Selain komplikasi masalah di dunia post-apocalypse dan formulasi campuran gritty dan cold yang lebih kental, ada dua orang yang sanggup meraih atensi yang membantu cerita film ini tidak tenggelam pada aksi balas dendam dan kebencian yang mungkin mempengaruhi kisah cerita lebih depresif. Gadis kecil bernama Nova (Amiah Miller) dan Bad Ape (Steve Zahn) sebagai tokoh baru pun banyak berkontribusi dan berperan penuh dalam merubah nuansa film ini. Nova kental merubah suasana film lebih warm saat terjadi timbal balik antara hubungan dirinya dengan para kera, terutama ditunjukkan melalui kasih sayang Maurice (Karin Konoval) kepada Nova yang punya sifat lembut dan keibu-ibuan. Bad Ape, kera penyendiri yang akhirnya jadi teman Caesar pun jadi pelepas tekanan, sembari bahasa manusia-nya yang masih kaku dan terbata-bata mengucapkan beberapa monolog ringan semacam "Oh no!" atau "Bad Apes" dan tingkah polah nya yang mengingatkan saya dengan Smeagol di film Lord of the Rings ini pun lebih banyak memancing tawa.

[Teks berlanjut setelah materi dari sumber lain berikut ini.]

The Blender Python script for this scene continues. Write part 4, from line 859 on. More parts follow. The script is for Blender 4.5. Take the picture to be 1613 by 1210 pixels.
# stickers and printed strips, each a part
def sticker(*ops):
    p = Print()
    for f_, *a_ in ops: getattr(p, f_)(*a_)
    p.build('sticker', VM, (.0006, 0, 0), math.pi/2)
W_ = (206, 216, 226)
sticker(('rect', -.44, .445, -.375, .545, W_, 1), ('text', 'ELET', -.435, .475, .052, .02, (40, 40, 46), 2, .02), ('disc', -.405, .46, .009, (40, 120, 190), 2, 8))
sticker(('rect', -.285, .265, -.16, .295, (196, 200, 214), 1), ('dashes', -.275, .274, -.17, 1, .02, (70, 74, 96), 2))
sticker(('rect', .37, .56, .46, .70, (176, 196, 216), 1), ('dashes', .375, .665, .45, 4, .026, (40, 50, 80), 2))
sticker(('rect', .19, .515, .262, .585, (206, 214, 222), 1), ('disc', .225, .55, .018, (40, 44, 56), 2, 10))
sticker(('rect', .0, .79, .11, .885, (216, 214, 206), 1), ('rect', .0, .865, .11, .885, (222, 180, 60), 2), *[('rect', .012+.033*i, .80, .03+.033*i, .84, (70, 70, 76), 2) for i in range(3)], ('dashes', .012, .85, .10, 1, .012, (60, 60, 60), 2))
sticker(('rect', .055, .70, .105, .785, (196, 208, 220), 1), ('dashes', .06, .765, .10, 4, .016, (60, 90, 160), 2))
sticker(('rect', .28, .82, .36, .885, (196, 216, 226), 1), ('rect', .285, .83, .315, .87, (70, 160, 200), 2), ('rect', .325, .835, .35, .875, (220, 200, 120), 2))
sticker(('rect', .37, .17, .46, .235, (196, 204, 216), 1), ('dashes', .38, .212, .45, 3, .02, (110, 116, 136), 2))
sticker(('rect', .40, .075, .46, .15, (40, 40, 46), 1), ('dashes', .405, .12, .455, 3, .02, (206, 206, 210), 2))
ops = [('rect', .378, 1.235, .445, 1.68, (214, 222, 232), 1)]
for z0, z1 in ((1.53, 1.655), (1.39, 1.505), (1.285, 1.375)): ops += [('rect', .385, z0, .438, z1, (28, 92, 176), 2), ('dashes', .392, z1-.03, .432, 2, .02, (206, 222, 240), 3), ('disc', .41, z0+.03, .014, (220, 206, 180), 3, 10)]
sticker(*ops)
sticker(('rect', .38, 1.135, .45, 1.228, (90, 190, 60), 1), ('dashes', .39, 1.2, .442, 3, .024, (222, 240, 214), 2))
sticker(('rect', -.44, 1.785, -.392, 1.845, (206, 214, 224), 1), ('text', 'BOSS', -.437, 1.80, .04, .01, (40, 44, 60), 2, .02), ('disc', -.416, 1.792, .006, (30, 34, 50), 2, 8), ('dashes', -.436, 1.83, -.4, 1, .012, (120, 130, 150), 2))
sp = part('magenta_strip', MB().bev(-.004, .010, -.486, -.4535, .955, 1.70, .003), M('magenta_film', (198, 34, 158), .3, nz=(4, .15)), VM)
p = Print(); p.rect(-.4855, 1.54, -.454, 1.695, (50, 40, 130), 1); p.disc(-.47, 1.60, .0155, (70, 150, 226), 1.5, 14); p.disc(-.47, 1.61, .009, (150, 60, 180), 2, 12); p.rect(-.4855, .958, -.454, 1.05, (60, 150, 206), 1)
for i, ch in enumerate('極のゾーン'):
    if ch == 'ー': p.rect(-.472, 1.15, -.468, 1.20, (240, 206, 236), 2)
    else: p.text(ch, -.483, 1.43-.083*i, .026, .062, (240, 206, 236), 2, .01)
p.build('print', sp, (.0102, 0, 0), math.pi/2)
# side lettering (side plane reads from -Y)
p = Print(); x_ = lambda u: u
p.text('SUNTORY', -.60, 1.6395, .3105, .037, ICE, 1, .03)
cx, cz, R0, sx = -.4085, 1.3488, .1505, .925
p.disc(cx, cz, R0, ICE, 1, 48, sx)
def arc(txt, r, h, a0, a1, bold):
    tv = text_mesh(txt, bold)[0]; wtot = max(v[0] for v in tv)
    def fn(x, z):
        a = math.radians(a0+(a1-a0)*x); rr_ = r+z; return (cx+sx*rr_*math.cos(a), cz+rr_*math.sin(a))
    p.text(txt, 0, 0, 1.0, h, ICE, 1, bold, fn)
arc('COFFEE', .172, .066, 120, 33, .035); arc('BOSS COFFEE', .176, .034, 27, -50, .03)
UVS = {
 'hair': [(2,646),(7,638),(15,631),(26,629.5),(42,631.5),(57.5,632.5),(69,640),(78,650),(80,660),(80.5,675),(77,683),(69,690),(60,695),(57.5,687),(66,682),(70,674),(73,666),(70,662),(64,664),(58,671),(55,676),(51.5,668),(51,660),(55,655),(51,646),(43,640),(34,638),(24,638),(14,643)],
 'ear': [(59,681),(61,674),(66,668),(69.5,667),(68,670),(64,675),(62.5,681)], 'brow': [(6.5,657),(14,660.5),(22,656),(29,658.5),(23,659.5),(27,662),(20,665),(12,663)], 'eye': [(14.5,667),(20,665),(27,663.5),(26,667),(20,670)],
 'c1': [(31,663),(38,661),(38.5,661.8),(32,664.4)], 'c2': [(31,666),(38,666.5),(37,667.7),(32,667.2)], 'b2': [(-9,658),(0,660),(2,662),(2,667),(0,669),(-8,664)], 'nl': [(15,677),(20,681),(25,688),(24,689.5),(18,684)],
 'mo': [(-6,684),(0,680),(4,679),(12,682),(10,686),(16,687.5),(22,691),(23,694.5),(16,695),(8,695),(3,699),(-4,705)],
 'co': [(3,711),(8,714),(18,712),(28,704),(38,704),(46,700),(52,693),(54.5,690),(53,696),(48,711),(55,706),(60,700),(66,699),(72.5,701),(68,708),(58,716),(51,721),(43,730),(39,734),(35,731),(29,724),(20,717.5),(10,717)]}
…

Visual effect? Jangan pernah meragukan budget sebesar $150,000,000 ini jadi tontonan menjemukan, mengkombinasikannya teknik penggunaan CGI yang begitu deras dan tutur yang emosional, War menjadi salah satu tontonan paling ambisius tahun ini. Melompat dari guyuran peluru dan tombak di dalam hutan tropis sampai pada moment berkuda Caesar dkk di padang bersalju yang dingin, hingga klimaks yang melibatkan ratusan rudal yang berhamburan di langit dan salju longsor besar yang hampir merobohkan pohon-pohon yang menjulang tinggi. Film ini memang layak untuk ditonton sebagai popcorn movie. Tapi, kembali pada cerita, buat saya Reeves kembali memainkan keintiman emosional yang jauh lebih manusiawi dan sedikit dramatis, meski Reeves sendiri tidak memainkan lebih dalam emosi pada puncaknya dari sekedar akhir yang filosofis. Dan buat saya War for the Planet of the Apes adalah kulminasi cerita dimana sosok kera tidak lagi sekedar memamerkan kecerdasan otak melainkan inteleketual ras pun tumbuh seiring tercapainya emosi manusiawi yang lebih dalam.